RECORD EXTRACTS:
-- begin --
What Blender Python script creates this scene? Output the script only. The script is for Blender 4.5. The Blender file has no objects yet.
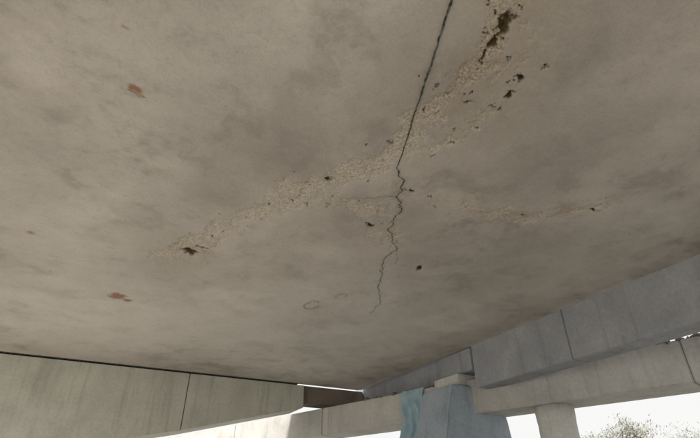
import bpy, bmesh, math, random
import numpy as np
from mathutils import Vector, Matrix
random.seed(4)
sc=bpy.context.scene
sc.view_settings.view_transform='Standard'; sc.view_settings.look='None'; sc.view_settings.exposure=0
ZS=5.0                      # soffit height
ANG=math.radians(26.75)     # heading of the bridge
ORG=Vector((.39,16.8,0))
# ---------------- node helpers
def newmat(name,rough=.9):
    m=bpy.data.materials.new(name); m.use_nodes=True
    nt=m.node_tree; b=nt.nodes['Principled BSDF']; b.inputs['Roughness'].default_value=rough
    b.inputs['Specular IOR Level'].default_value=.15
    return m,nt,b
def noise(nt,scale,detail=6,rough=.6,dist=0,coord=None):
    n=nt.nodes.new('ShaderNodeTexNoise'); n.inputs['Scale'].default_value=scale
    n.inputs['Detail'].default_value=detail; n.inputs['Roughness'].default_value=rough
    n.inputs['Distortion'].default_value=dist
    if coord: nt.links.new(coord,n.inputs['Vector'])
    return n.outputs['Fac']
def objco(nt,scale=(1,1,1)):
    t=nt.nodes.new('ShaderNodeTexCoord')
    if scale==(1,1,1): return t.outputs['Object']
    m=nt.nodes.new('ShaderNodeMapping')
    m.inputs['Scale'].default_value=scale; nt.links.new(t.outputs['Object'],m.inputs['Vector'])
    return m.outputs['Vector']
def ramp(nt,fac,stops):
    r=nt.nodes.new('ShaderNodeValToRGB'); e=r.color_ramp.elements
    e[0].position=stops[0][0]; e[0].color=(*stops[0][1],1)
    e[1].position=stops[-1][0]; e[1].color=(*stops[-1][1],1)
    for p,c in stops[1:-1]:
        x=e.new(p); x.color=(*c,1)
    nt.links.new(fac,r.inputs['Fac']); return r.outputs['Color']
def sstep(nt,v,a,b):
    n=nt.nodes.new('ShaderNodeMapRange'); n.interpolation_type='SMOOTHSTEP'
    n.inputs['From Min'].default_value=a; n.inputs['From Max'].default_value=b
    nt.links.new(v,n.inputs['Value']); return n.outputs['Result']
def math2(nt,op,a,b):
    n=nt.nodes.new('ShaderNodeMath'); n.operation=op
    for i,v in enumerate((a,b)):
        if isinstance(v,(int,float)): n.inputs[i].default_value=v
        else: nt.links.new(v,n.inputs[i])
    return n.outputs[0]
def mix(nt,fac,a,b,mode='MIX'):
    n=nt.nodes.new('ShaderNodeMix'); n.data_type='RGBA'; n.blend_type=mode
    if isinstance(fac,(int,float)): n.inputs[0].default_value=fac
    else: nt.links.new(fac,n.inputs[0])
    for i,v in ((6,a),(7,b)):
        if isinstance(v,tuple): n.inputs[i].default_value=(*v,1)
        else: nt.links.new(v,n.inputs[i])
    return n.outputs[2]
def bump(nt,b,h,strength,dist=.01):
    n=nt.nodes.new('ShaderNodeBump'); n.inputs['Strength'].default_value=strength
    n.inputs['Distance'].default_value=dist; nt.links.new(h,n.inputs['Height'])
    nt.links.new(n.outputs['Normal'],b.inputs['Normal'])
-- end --
-- begin --
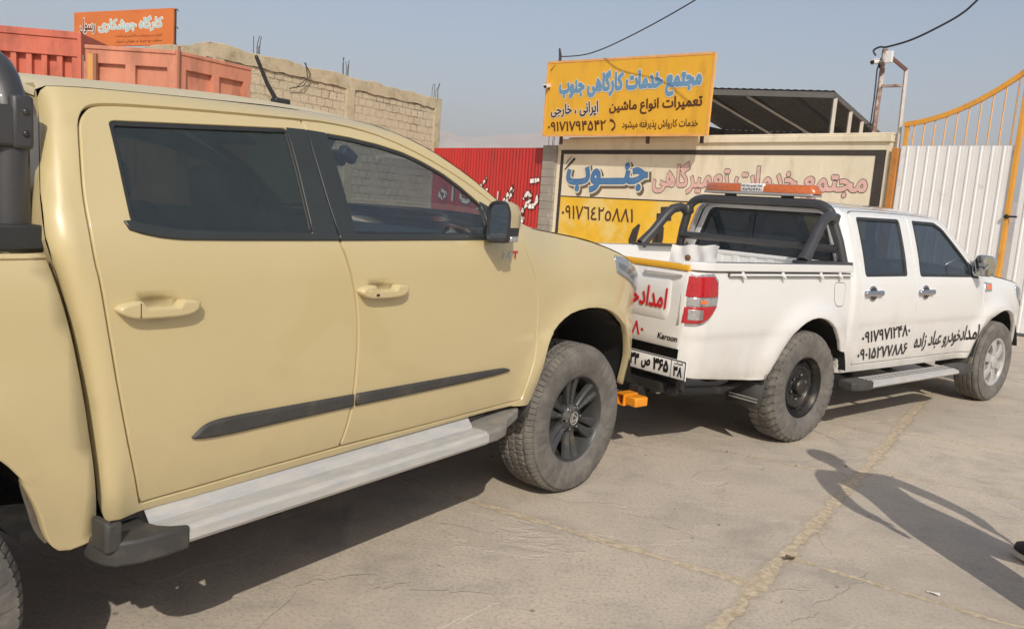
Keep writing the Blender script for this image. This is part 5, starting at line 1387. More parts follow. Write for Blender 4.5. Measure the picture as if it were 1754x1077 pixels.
-- end --
SET PROBLEM: Extract each line holding the string "scene".

TASK OUTPUT:
What Blender Python script creates this scene? Output the script only. The script is for Blender 4.5. The Blender file has no objects yet.
sc=bpy.context.scene